Whatever she was, she did manage to land an agent who, in turn, did manage to introduce her to what she sardonically describes as "the wonderful world of American television. I told my agent from the start - I don't mind doing television, but I won't appear in soaps. I won't appear in commercials for shampoo. And I definitely won't appear in ads for feminine-hygiene products."

Her agent heeded her wishes, and she bowed to the inevitable and moved to LA. But though she did countless hours of forgettable tele-vision - and small roles in such now-you-see-them-now-you-don't films as Wrestling Ernest Hemingway, Love Potion No 2 and The Thing Called Love - it was that bomb-on-a-bus movie which sent her career into high gear.
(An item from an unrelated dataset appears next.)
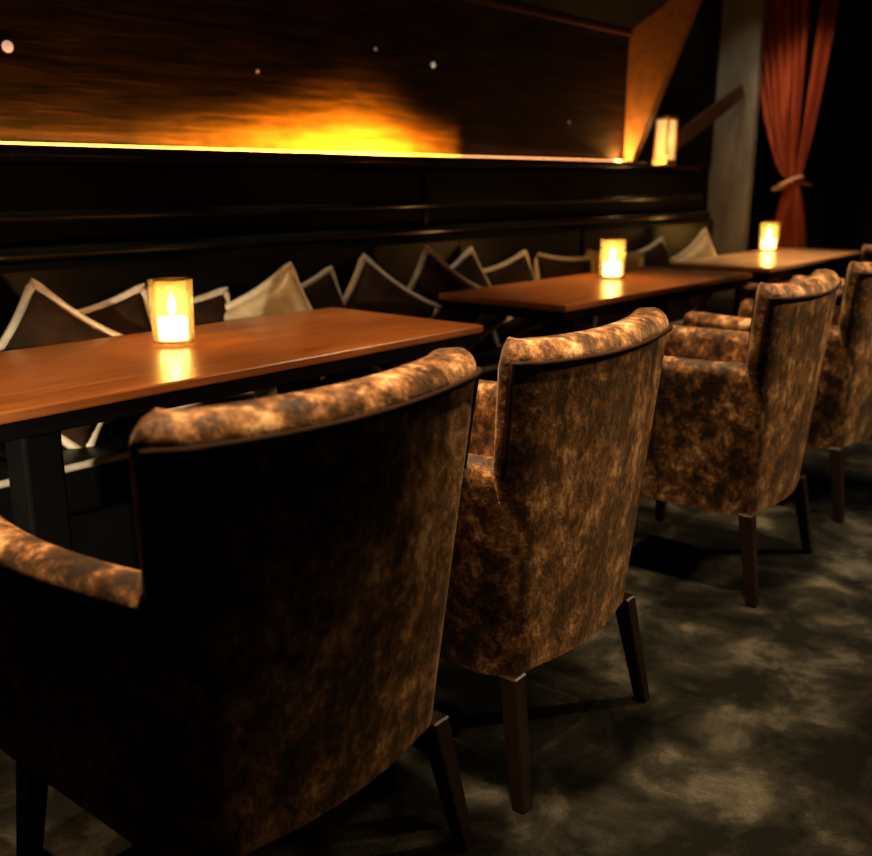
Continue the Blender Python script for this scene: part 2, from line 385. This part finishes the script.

"Believe me, I never expected the bus movie to be so successful. I mean, nothing I'd ever done was a success, so why should a small action film like Speed have worked? But it did - and I think it's all due to the fact that kids loved it. They're the hardest audience imaginable, kids."

In fact, Speed was such a phenomenal hit (grossing over $300m worldwide) that kids and adults everywhere began to recognise Sandra Bullock. And she, in turn, began to discover that fame inevitably means losing all vestiges of a private life; glossy fanzines started to write things about her like: "She has been linked with [actor] Tate Donovan, her sometimes ex-boyfriend."

"Yeah, you can start getting really protective about your privacy in this business - especially since, as poor Hugh Grant found out (and I really do feel sorry for him), if you make a mistake, it's going to be played out in the public eye. But it's the nature of the game, I suppose."

Then she stops and gives you a mischievous smile.

"Hey, you don't write for one of those newspapers which is going to say that I have two heads and sleep with dinosaurs?"

You laugh and find yourself thinking: she really is an entertaining motormouth. And, as movie stars go, surprisingly normal.

! `While You Were Sleeping' (PG) opens nationwide on 1 Sept.